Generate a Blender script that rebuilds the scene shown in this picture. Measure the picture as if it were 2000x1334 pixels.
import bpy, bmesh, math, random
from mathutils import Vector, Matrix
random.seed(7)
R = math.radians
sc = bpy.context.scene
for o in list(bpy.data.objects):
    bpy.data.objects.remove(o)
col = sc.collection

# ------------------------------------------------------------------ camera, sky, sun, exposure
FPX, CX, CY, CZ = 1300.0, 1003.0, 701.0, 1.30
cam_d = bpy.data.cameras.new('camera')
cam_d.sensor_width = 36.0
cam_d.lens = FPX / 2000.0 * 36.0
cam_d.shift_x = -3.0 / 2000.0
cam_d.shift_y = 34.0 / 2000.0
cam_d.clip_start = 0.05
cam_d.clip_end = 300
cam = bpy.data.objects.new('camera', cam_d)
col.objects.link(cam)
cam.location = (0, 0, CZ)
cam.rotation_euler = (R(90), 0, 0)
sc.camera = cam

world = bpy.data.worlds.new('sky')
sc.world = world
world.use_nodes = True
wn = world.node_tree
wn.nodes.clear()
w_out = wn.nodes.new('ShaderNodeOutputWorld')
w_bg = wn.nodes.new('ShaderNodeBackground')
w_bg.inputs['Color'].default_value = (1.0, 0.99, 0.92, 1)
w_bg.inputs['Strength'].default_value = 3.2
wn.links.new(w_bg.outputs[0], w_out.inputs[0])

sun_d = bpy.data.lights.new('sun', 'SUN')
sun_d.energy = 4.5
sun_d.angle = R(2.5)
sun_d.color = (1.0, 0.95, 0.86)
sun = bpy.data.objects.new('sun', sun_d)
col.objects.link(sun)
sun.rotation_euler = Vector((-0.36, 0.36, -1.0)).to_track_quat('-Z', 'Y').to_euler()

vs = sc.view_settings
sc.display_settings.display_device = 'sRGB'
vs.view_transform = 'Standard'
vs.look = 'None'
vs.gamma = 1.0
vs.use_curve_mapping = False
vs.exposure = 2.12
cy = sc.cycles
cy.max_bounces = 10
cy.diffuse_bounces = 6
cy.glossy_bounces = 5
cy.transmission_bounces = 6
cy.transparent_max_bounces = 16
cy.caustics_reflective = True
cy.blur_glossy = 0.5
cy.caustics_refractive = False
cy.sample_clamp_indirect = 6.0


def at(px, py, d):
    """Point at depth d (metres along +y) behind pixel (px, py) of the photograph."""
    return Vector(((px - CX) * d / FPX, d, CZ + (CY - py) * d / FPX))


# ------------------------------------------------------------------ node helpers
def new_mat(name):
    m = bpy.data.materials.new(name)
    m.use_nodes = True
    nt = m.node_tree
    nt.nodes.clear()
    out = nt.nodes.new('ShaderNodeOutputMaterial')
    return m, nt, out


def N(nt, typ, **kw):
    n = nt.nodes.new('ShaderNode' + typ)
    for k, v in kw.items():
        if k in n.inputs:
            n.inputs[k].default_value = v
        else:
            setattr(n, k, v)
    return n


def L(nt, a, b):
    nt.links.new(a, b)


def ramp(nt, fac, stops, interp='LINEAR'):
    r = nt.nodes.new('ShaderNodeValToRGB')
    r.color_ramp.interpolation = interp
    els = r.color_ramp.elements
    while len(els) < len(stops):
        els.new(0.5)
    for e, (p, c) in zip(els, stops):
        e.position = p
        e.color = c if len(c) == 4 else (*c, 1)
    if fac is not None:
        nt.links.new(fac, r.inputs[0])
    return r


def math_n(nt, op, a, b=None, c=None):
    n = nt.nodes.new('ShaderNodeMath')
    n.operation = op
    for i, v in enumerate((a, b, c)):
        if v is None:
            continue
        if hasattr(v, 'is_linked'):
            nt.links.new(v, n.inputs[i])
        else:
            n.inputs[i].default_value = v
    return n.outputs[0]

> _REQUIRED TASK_
Copy out all of the data exactly, leaving nothing out.

> _RESPONSE TO THIS TASK_
Generate a Blender script that rebuilds the scene shown in this picture. Measure the picture as if it were 2000x1334 pixels.
import bpy, bmesh, math, random
from mathutils import Vector, Matrix
random.seed(7)
R = math.radians
sc = bpy.context.scene
for o in list(bpy.data.objects):
    bpy.data.objects.remove(o)
col = sc.collection

# ------------------------------------------------------------------ camera, sky, sun, exposure
FPX, CX, CY, CZ = 1300.0, 1003.0, 701.0, 1.30
cam_d = bpy.data.cameras.new('camera')
cam_d.sensor_width = 36.0
cam_d.lens = FPX / 2000.0 * 36.0
cam_d.shift_x = -3.0 / 2000.0
cam_d.shift_y = 34.0 / 2000.0
cam_d.clip_start = 0.05
cam_d.clip_end = 300
cam = bpy.data.objects.new('camera', cam_d)
col.objects.link(cam)
cam.location = (0, 0, CZ)
cam.rotation_euler = (R(90), 0, 0)
sc.camera = cam

world = bpy.data.worlds.new('sky')
sc.world = world
world.use_nodes = True
wn = world.node_tree
wn.nodes.clear()
w_out = wn.nodes.new('ShaderNodeOutputWorld')
w_bg = wn.nodes.new('ShaderNodeBackground')
w_bg.inputs['Color'].default_value = (1.0, 0.99, 0.92, 1)
w_bg.inputs['Strength'].default_value = 3.2
wn.links.new(w_bg.outputs[0], w_out.inputs[0])

sun_d = bpy.data.lights.new('sun', 'SUN')
sun_d.energy = 4.5
sun_d.angle = R(2.5)
sun_d.color = (1.0, 0.95, 0.86)
sun = bpy.data.objects.new('sun', sun_d)
col.objects.link(sun)
sun.rotation_euler = Vector((-0.36, 0.36, -1.0)).to_track_quat('-Z', 'Y').to_euler()

vs = sc.view_settings
sc.display_settings.display_device = 'sRGB'
vs.view_transform = 'Standard'
vs.look = 'None'
vs.gamma = 1.0
vs.use_curve_mapping = False
vs.exposure = 2.12
cy = sc.cycles
cy.max_bounces = 10
cy.diffuse_bounces = 6
cy.glossy_bounces = 5
cy.transmission_bounces = 6
cy.transparent_max_bounces = 16
cy.caustics_reflective = True
cy.blur_glossy = 0.5
cy.caustics_refractive = False
cy.sample_clamp_indirect = 6.0


def at(px, py, d):
    """Point at depth d (metres along +y) behind pixel (px, py) of the photograph."""
    return Vector(((px - CX) * d / FPX, d, CZ + (CY - py) * d / FPX))


# ------------------------------------------------------------------ node helpers
def new_mat(name):
    m = bpy.data.materials.new(name)
    m.use_nodes = True
    nt = m.node_tree
    nt.nodes.clear()
    out = nt.nodes.new('ShaderNodeOutputMaterial')
    return m, nt, out


def N(nt, typ, **kw):
    n = nt.nodes.new('ShaderNode' + typ)
    for k, v in kw.items():
        if k in n.inputs:
            n.inputs[k].default_value = v
        else:
            setattr(n, k, v)
    return n


def L(nt, a, b):
    nt.links.new(a, b)


def ramp(nt, fac, stops, interp='LINEAR'):
    r = nt.nodes.new('ShaderNodeValToRGB')
    r.color_ramp.interpolation = interp
    els = r.color_ramp.elements
    while len(els) < len(stops):
        els.new(0.5)
    for e, (p, c) in zip(els, stops):
        e.position = p
        e.color = c if len(c) == 4 else (*c, 1)
    if fac is not None:
        nt.links.new(fac, r.inputs[0])
    return r


def math_n(nt, op, a, b=None, c=None):
    n = nt.nodes.new('ShaderNodeMath')
    n.operation = op
    for i, v in enumerate((a, b, c)):
        if v is None:
            continue
        if hasattr(v, 'is_linked'):
            nt.links.new(v, n.inputs[i])
        else:
            n.inputs[i].default_value = v
    return n.outputs[0]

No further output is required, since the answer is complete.